Masonlukta “soruşturma” ya da bizim deyimimizle tahkikat, bir sınav değildir. Aday adayının kim olduğuna, hayatını nasıl yaşadığına ve çevresinde nasıl tanındığına bakılır. Masonluk; ahlaklı, dürüst, güvenilir, vicdan sahibi ve topluma fayda sağlamayı ilke edinmiş bireylerin bir araya geldiği bir topluluktur. Bu nedenle, içeriye girecek her kişi, mevcut kardeşlerin rızasıyla kabul edilir.

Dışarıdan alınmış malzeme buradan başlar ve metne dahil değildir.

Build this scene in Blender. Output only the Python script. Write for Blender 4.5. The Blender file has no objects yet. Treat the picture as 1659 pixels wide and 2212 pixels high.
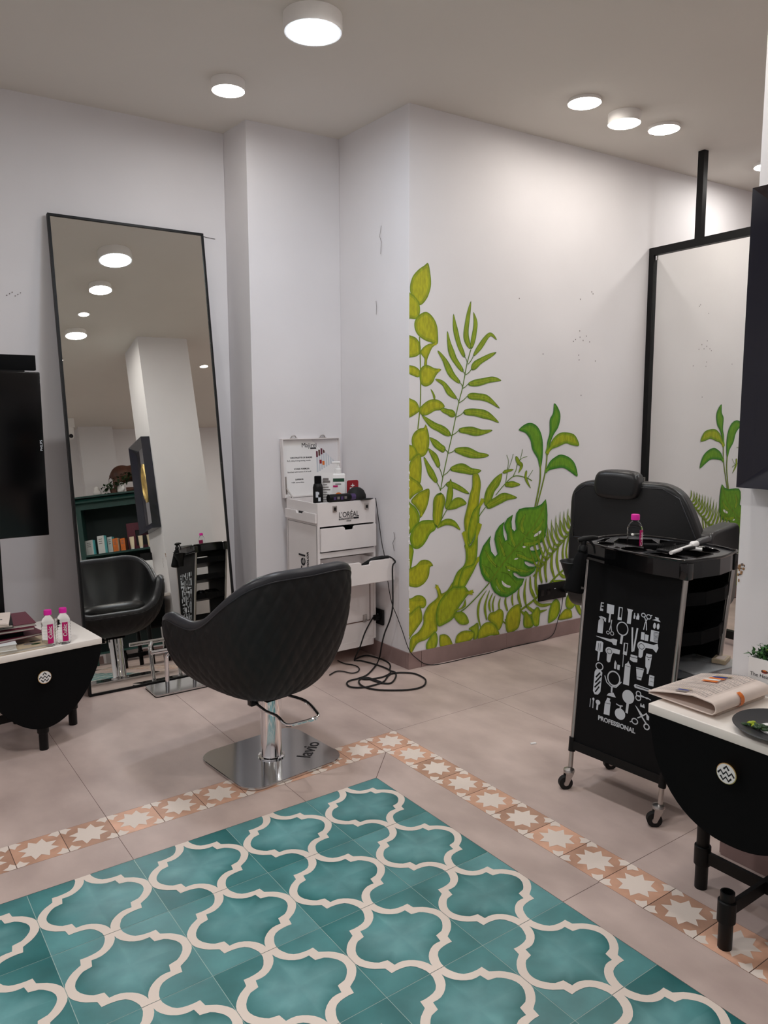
import bpy, bmesh, math, random
from mathutils import Vector, Matrix
from mathutils.geometry import tessellate_polygon
random.seed(7)
PI = math.pi
S = bpy.context.scene
COL = bpy.context.collection

# ------------------------------------------------------------------ camera, world, exposure
cd = bpy.data.cameras.new('camera'); cam = bpy.data.objects.new('camera', cd); COL.objects.link(cam)
cd.sensor_fit = 'VERTICAL'; cd.sensor_height = 36.0; cd.lens = 1656.3 / 2212 * 36.0
cd.clip_start = 0.05
FW = Vector((0.57600, 0.80752, -0.12705)); RI = Vector((0.81387, -0.58104, -0.00326)); UP = Vector((0.07646, 0.10153, 0.99189))
M = Matrix.Identity(4)
for i in range(3):
    M[i][0] = RI[i]; M[i][1] = UP[i]; M[i][2] = -FW[i]
M.translation = Vector((-1.54203, -2.21587, 1.34205))
cam.matrix_world = M
S.camera = cam
w = bpy.data.worlds.new('world'); S.world = w; w.use_nodes = True
w.node_tree.nodes['Background'].inputs[0].default_value = (0.5, 0.5, 0.5, 1)
w.node_tree.nodes['Background'].inputs[1].default_value = 0.3
S.view_settings.view_transform = 'Standard'; S.view_settings.look = 'None'
S.view_settings.gamma = 1.0; S.view_settings.use_curve_mapping = False
S.view_settings.exposure = 0.22
LAMP = 100.0         # radiance of the ceiling lamps
SOFT = 12.0
S.cycles.diffuse_bounces = 8; S.cycles.max_bounces = 16; S.cycles.sample_clamp_indirect = 8.0

# ------------------------------------------------------------------ materials
def lin(c):
    return tuple(((x / 12.92) if x <= 0.04045 else ((x + 0.055) / 1.055) ** 2.4) for x in c)
def rgb(r, g, b): return lin((r / 255, g / 255, b / 255)) + (1.0,)
MATS = {}
def mat(name, col=(0.5, 0.5, 0.5, 1), rough=0.5, metal=0.0, noise=0.0, nscale=8.0, bump=0.0, bscale=60.0, coat=0.0, emit=0.0, trans=0.0, ior=1.45, col2=None, attr=False, stretch=None, spec=0.5):
    m = bpy.data.materials.new(name); m.use_nodes = True
    nt = m.node_tree; p = nt.nodes['Principled BSDF']
    p.inputs['Base Color'].default_value = col
    p.inputs['Roughness'].default_value = rough; p.inputs['Metallic'].default_value = metal
    p.inputs['Coat Weight'].default_value = coat; p.inputs['IOR'].default_value = ior
    p.inputs['Specular IOR Level'].default_value = spec
    p.inputs['Transmission Weight'].default_value = trans
    if emit:
        p.inputs['Emission Color'].default_value = col; p.inputs['Emission Strength'].default_value = emit
    tc = nt.nodes.new('ShaderNodeTexCoord'); vec = tc.outputs['Object']
    if stretch:
        mp = nt.nodes.new('ShaderNodeMapping'); mp.inputs['Scale'].default_value = stretch
        nt.links.new(vec, mp.inputs[0]); vec = mp.outputs[0]
    src = None
    if attr:
        a = nt.nodes.new('ShaderNodeAttribute'); a.attribute_name = 'Col'; src = a.outputs['Color']
    if noise:
        n = nt.nodes.new('ShaderNodeTexNoise'); n.inputs['Scale'].default_value = nscale; n.inputs['Detail'].default_value = 6
        nt.links.new(vec, n.inputs['Vector'])
        r = nt.nodes.new('ShaderNodeMapRange'); r.inputs[1].default_value = 0.3; r.inputs[2].default_value = 0.7
        nt.links.new(n.outputs['Fac'], r.inputs[0])
        if col2 is not None and not attr:
            mx = nt.nodes.new('ShaderNodeMix'); mx.data_type = 'RGBA'
            mx.inputs[6].default_value = col; mx.inputs[7].default_value = col2
            nt.links.new(r.outputs[0], mx.inputs[0]); src = mx.outputs[2]
        else:
            r.inputs[3].default_value = 1 - noise; r.inputs[4].default_value = 1 + noise
            mx = nt.nodes.new('ShaderNodeVectorMath'); mx.operation = 'MULTIPLY'
            if src: nt.links.new(src, mx.inputs[0])
            else: mx.inputs[0].default_value = col[:3]
            nt.links.new(r.outputs[0], mx.inputs[1]); src = mx.outputs[0]
    if src: nt.links.new(src, p.inputs['Base Color'])
    if bump:
        n = nt.nodes.new('ShaderNodeTexNoise'); n.inputs['Scale'].default_value = bscale; n.inputs['Detail'].default_value = 4
        nt.links.new(vec, n.inputs['Vector'])
        b = nt.nodes.new('ShaderNodeBump'); b.inputs['Strength'].default_value = bump; b.inputs['Distance'].default_value = 0.002
        nt.links.new(n.outputs['Fac'], b.inputs['Height']); nt.links.new(b.outputs[0], p.inputs['Normal'])
    MATS[name] = m; return m
mat('wall_paint', rgb(221, 218, 219), 0.62, noise=0.025, nscale=2.5, bump=0.12, bscale=35)
mat('ceiling_paint', rgb(222, 217, 209), 0.8, noise=0.02, nscale=1.5)
mat('skirting', rgb(142, 118, 114), 0.45, noise=0.12, nscale=9)
mat('grout', rgb(104, 84, 76), 0.9)
mat('grout_light', rgb(176, 196, 190), 0.6)
mat('plain_tile', rgb(174, 154, 146), 0.42, noise=1, nscale=3.6, col2=rgb(204, 183, 174), bump=0.05, bscale=90, stretch=(1.6, 1, 1))
mat('painted_tile', (1, 1, 1, 1), 0.34, noise=0.19, nscale=10, attr=True)
mat('cream_line', rgb(228, 213, 201), 0.4)
mat('terracotta', rgb(196, 148, 124), 0.45, noise=0.12, nscale=6)
mat('mural_paint', (1, 1, 1, 1), 0.6, noise=0.22, nscale=26, attr=True, stretch=(3.0, 3.0, 1.0))
mat('tray_black', rgb(56, 56, 58), 0.25)  # black top plate, its grey sheen put into the base colour
mat('black', rgb(9, 9, 10), 0.45, spec=0.3)
mat('matte_black', rgb(8, 8, 9), 0.8, spec=0.15)
mat('gloss_black', rgb(9, 9, 10), 0.12, coat=0.3)
mat('leather', rgb(24, 24, 25), 0.36, bump=0.15, bscale=260)
mat('leather_trim', rgb(46, 46, 50), 0.36, bump=0.12, bscale=240)
mat('quilt', rgb(17, 16, 17), 0.62, bump=0.15, bscale=300)
mat('chrome', (0.82, 0.82, 0.84, 1), 0.07, metal=1)
mat('brushed', (0.60, 0.61, 0.62, 1), 0.12, metal=1, noise=0.06, nscale=3)
mat('dull_steel', (0.5, 0.47, 0.45, 1), 0.3, metal=1)
mat('brass', (0.78, 0.52, 0.22, 1), 0.25, metal=1)
mat('gold', (0.72, 0.53, 0.20, 1), 0.33, metal=1, noise=0.3, nscale=25)
mat('mirror_glass', (0.83, 0.83, 0.79, 1), 0.0, metal=1)
mat('mirror_clean', (0.90, 0.90, 0.88, 1), 0.0, metal=1)
mat('dark_mirror', (0.35, 0.36, 0.4, 1), 0.02, metal=1)
mat('navy_gloss', rgb(16, 18, 34), 0.14, coat=0.4)
mat('marble', rgb(236, 228, 220), 0.22, noise=0.04, nscale=5)
mat('white_laminate', rgb(222, 216, 214), 0.4, noise=0.03, nscale=6)
mat('white', rgb(232, 230, 228), 0.4)
mat('white_print', rgb(196, 200, 206), 0.5)
mat('ink', rgb(22, 20, 26), 0.6)
mat('gray_ink', rgb(120, 114, 112), 0.7)
mat('panel_black', rgb(8, 8, 10), 0.6, spec=0.2)
mat('screen', rgb(4, 4, 5), 0.16)
mat('clear', (0.97, 0.98, 0.99, 1), 0.03, trans=1.0, ior=1.16)
mat('clear_box', (0.9, 0.92, 0.94, 1), 0.15, trans=0.75, ior=1.2)
mat('magenta', rgb(222, 30, 158), 0.35)
mat('magenta_label', rgb(190, 16, 104), 0.4)
mat('paper', rgb(222, 206, 196), 0.8, noise=0.05, nscale=20)
mat('paper_white', rgb(226, 222, 214), 0.7)
mat('maroon', rgb(96, 26, 46), 0.35)
mat('tan_paper', rgb(186, 168, 140), 0.5, noise=0.2, nscale=12)
mat('orange', rgb(222, 116, 40), 0.5, noise=0.15, nscale=30)
mat('red', rgb(150, 28, 36), 0.4)
mat('green_label', rgb(30, 70, 48), 0.5)
mat('purple', rgb(70, 50, 96), 0.4)
mat('blue', rgb(44, 60, 130), 0.4)
mat('teal_box', rgb(96, 190, 196), 0.5)
mat('box_white', rgb(222, 224, 222), 0.5)
mat('cream_tube', rgb(226, 212, 180), 0.4)
mat('cabinet_green', rgb(24, 62, 56), 0.45, noise=0.15, nscale=10)
mat('cabinet_inside', rgb(14, 34, 32), 0.6)
mat('wood', rgb(84, 50, 36), 0.45, noise=0.35, nscale=9)
mat('leaf_a', rgb(52, 98, 44), 0.45, noise=0.3, nscale=30)
mat('leaf_b', rgb(158, 176, 40), 0.5, noise=0.2, nscale=40)
mat('leaf_dark', rgb(30, 60, 26), 0.5, noise=0.3, nscale=30)
mat('plate_gray', rgb(52, 52, 54), 0.4)
mat('rubber', rgb(16, 15, 15), 0.7)
mat('crack', rgb(96, 88, 86), 0.9)
mat('chip', rgb(150, 116, 84), 0.95, noise=0.3, nscale=60)
mat('skin', rgb(176, 130, 104), 0.55)
mat('hair', rgb(20, 16, 16), 0.5)
mat('lamp_body', rgb(236, 232, 228), 0.5)
mat('lamp_cool', (0.76, 0.86, 1.0, 1), emit=LAMP * 1.0)
mat('lamp_warm', (1.0, 0.97, 0.93, 1), emit=LAMP)
mat('lamp_column', (1.0, 0.95, 0.89, 1), emit=LAMP * 0.38)
mat('lamp_wall', (1.0, 0.94, 0.87, 1), emit=LAMP * 0.40)
mat('lamp_added_fill', (0.98, 0.98, 0.98, 1), emit=LAMP * 1.3)  # for the unseen lamps added as room fill
mat('lamp_small', (1.0, 0.95, 0.9, 1), emit=SOFT)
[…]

Bu süreçte yalnızca belgeler değil, karakter değerlendirilir. Çünkü Masonluk’ta her kardeş, diğerinin onurundan da sorumludur. Bir kardeşin dahi içten bir olumsuz görüşü, adayın seçilmemesi için yeterlidir. Bu, dışlayıcı bir tutumdan değil, içsel bütünlüğü koruma arzusundan doğar.
Bir adayın reddedilmesi, onun kötü biri olduğu anlamına gelmez. Bazen zaman, çevre, niyet veya içsel olgunluk bakımından henüz hazır olmadığı düşünülür. Masonlukta kapılar ebediyen kapatılmaz, ancak ilk başvuruda alınan ret; içsel sebeplerin derinliğine duyulan saygıdan ötürü genellikle tekrar başvuruya izin verilmemesiyle sonuçlanır. Bu durum, hem adayın hem de locanın huzurunu koruma refleksidir.
Masonluk, bireyin sadece “girmek istemesiyle” değil, “hazır bulunmasıyla” mümkün olur. Her şey doğru vakitte olgunlaşır.